Provided data
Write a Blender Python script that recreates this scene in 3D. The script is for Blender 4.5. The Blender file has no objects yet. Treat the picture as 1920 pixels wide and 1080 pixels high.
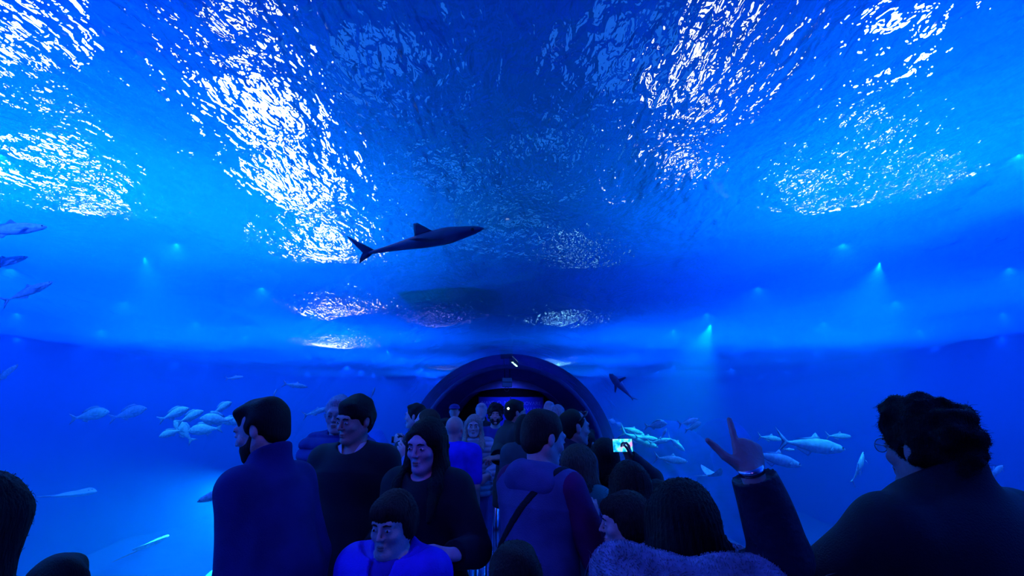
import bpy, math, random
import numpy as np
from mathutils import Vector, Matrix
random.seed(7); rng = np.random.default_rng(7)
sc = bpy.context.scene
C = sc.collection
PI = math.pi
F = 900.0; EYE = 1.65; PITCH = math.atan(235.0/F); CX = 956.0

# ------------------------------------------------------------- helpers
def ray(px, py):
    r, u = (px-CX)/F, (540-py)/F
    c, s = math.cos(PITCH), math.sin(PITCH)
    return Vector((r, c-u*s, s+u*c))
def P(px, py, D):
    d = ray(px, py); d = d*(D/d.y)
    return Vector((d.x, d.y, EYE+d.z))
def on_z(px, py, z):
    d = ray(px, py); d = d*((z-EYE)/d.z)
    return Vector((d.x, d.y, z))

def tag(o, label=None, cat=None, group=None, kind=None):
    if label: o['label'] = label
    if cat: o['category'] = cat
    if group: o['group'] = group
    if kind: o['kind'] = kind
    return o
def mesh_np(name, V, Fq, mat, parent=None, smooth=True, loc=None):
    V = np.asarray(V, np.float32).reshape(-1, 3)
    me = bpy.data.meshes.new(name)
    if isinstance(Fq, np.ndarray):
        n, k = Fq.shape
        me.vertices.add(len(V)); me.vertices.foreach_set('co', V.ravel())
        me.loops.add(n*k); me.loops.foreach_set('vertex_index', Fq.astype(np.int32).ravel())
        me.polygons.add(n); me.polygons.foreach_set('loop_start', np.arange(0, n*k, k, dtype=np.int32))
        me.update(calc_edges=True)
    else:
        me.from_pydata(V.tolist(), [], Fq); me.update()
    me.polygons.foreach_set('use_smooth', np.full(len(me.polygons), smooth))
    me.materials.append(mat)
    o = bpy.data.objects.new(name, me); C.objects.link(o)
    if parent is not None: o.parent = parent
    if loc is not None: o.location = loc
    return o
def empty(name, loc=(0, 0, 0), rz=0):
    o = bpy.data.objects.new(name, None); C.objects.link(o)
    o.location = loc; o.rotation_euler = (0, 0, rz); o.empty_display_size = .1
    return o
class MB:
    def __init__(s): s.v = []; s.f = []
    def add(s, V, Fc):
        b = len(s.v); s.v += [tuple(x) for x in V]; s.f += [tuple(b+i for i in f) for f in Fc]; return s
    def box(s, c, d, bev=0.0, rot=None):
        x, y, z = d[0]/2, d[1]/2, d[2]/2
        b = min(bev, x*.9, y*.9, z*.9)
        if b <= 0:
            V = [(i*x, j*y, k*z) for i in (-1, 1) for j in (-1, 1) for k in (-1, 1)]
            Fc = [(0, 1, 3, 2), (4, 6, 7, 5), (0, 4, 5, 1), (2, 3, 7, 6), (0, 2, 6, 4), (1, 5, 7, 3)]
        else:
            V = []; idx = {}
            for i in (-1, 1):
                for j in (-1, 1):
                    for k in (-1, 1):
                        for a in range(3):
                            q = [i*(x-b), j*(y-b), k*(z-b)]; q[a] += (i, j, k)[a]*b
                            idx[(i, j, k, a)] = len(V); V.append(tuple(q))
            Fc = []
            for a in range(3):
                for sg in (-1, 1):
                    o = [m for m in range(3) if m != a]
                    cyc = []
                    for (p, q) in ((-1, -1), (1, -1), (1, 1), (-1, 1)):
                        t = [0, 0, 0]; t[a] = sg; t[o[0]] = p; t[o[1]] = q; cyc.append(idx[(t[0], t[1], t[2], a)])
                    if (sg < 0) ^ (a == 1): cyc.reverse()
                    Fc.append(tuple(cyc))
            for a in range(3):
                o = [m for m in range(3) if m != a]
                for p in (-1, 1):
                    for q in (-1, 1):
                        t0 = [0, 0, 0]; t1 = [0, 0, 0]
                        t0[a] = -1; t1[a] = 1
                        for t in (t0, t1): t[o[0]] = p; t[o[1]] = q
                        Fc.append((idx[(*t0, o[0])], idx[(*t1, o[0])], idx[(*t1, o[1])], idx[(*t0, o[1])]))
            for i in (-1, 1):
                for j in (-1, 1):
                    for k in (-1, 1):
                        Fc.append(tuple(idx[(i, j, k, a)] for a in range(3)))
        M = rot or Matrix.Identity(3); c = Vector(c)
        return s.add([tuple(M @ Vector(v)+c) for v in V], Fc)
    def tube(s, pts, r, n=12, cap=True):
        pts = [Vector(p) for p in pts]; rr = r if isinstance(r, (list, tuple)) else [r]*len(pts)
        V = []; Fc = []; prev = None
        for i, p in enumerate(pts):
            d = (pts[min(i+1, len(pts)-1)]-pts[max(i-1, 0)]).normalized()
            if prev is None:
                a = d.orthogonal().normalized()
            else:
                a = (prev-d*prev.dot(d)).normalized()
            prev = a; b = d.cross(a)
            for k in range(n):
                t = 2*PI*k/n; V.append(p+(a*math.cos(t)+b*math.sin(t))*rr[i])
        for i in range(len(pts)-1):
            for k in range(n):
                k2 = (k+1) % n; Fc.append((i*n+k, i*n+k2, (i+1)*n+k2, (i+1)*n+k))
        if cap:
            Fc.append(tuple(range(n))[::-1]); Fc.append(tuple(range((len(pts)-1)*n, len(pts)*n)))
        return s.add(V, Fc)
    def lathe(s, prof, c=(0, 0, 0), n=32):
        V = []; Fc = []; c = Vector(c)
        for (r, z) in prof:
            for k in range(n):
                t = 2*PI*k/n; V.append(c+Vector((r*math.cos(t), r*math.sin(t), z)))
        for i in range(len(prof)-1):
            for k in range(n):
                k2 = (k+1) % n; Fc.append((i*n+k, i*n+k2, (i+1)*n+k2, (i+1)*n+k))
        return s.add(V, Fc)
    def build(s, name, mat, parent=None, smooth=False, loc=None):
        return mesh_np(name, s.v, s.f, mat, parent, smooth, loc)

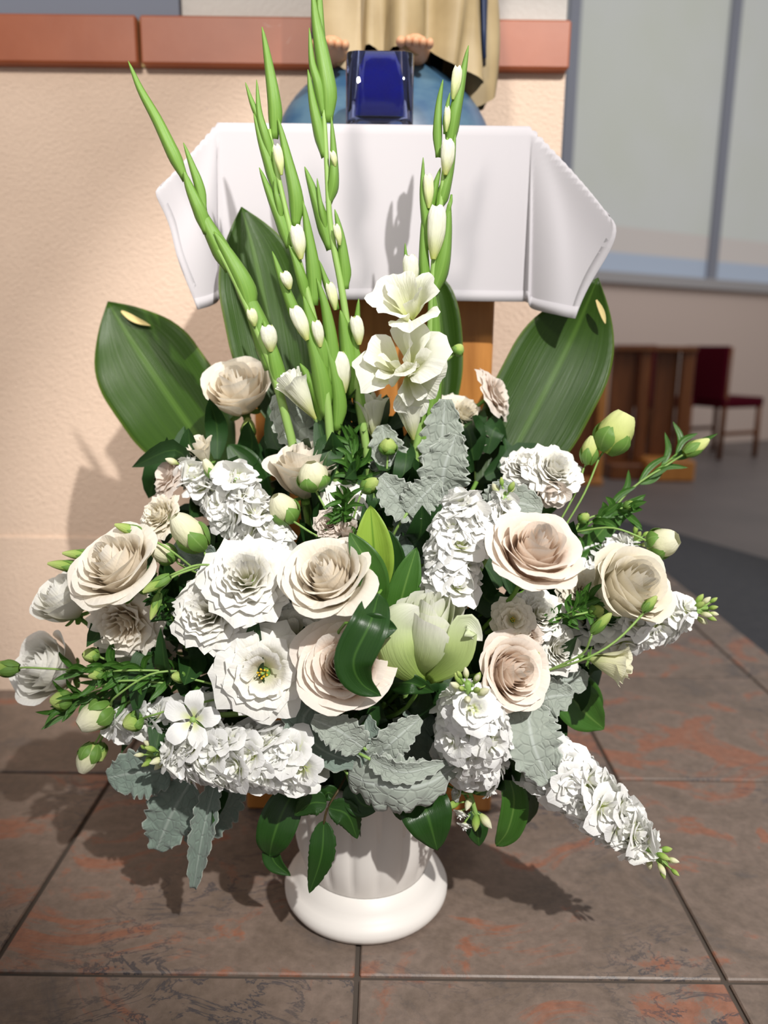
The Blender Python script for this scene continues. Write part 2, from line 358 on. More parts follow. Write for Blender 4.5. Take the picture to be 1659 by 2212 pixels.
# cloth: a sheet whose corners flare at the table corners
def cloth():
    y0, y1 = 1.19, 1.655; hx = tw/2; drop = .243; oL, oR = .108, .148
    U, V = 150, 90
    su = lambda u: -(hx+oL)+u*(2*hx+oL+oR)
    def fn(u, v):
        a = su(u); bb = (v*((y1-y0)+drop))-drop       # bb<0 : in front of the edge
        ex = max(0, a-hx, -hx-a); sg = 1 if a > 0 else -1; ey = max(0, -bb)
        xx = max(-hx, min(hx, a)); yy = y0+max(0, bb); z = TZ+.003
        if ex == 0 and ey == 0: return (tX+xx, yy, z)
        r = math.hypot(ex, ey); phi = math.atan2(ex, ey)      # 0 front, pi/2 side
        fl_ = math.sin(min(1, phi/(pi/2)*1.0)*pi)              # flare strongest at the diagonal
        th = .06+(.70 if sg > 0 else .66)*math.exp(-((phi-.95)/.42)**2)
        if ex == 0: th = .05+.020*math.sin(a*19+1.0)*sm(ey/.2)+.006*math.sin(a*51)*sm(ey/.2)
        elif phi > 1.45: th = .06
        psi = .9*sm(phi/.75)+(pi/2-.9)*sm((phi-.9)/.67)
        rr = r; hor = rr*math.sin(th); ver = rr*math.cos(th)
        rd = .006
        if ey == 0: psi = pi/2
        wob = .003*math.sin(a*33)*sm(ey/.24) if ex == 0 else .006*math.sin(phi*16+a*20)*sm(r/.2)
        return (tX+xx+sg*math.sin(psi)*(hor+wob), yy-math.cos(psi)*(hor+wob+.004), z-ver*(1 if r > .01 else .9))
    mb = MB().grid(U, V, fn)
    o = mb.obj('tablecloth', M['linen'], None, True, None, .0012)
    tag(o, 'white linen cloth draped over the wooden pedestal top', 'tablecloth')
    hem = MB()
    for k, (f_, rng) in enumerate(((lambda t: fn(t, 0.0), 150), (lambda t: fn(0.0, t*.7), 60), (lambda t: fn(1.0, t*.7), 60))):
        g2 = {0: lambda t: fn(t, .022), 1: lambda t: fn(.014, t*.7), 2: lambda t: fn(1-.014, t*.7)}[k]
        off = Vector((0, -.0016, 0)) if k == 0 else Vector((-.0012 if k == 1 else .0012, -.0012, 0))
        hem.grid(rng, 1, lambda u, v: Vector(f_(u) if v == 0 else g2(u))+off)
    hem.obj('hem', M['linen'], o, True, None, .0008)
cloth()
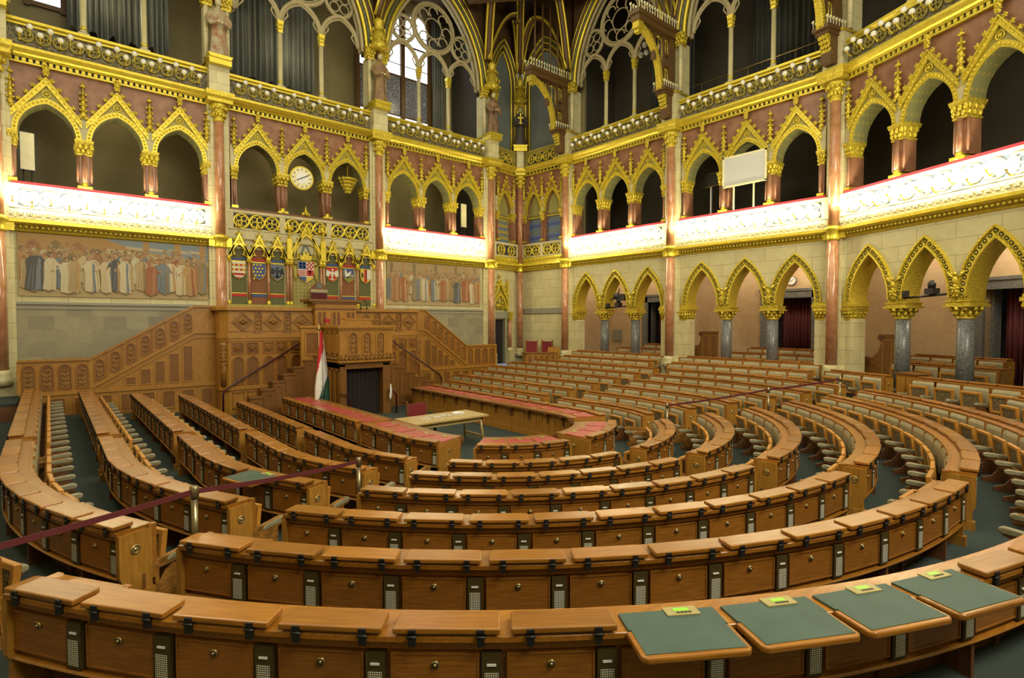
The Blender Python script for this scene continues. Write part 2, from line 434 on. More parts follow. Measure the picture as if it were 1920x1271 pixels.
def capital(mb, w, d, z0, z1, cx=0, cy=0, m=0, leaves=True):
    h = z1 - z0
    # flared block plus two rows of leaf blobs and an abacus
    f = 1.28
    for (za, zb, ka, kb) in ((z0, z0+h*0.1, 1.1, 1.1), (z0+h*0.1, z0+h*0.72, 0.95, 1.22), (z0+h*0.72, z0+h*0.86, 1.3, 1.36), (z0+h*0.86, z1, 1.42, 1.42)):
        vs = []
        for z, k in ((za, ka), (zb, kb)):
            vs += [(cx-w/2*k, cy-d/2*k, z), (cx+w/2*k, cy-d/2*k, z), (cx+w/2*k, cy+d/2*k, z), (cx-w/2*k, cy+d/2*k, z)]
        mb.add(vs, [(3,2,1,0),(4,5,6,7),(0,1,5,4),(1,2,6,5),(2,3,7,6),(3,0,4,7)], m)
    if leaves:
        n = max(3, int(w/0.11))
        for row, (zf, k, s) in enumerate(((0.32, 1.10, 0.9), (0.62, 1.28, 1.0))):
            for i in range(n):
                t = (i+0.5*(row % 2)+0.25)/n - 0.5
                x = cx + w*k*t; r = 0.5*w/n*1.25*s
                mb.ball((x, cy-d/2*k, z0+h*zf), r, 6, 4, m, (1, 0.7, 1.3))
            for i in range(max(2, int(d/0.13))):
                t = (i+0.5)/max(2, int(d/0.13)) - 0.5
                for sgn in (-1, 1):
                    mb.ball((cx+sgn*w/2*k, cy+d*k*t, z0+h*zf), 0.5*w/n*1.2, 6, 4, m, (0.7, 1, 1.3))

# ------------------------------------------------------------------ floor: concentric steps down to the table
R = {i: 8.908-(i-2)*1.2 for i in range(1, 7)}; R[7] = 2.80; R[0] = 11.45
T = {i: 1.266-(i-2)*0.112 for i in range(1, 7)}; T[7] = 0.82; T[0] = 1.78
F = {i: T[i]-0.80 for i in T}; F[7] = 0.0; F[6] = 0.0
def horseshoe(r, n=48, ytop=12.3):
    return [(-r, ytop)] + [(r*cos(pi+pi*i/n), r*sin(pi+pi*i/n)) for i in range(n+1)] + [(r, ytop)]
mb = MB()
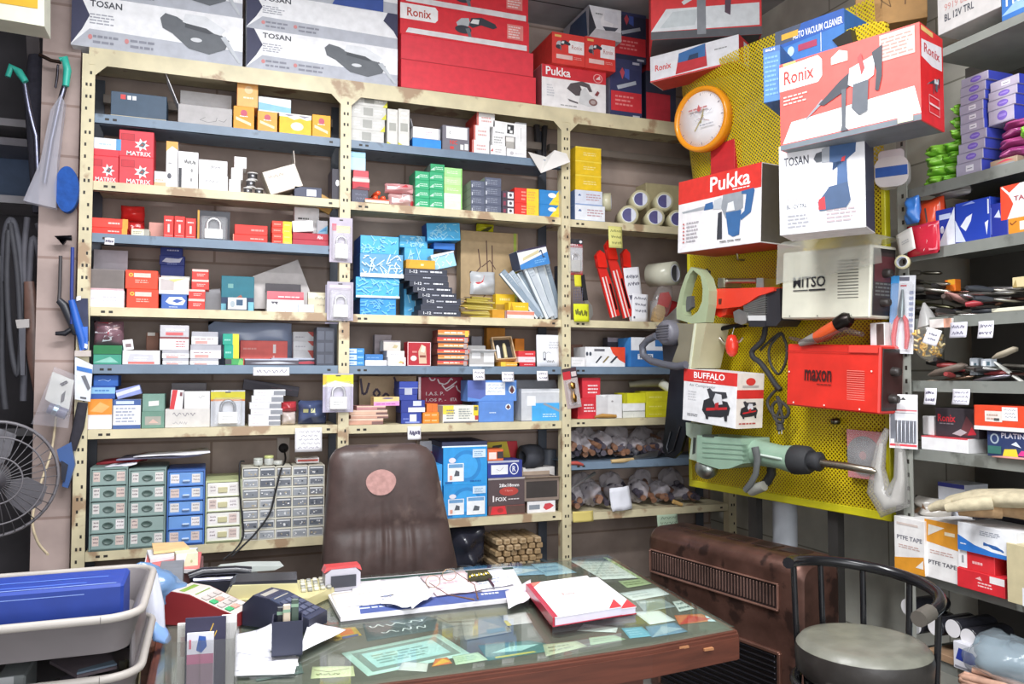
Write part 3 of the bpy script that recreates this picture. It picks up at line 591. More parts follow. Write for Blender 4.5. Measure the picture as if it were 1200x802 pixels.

Stated problem
In the entries above, find every line with the word "objects" and list it.

The solution
Write a Blender Python script that recreates this scene in 3D. The script is for Blender 4.5. The Blender file has no objects yet. Treat the picture as 1920 pixels wide and 1080 pixels high.
    o = bpy.data.objects.new(name, me); C.objects.link(o)
    o = bpy.data.objects.new(name, None); C.objects.link(o)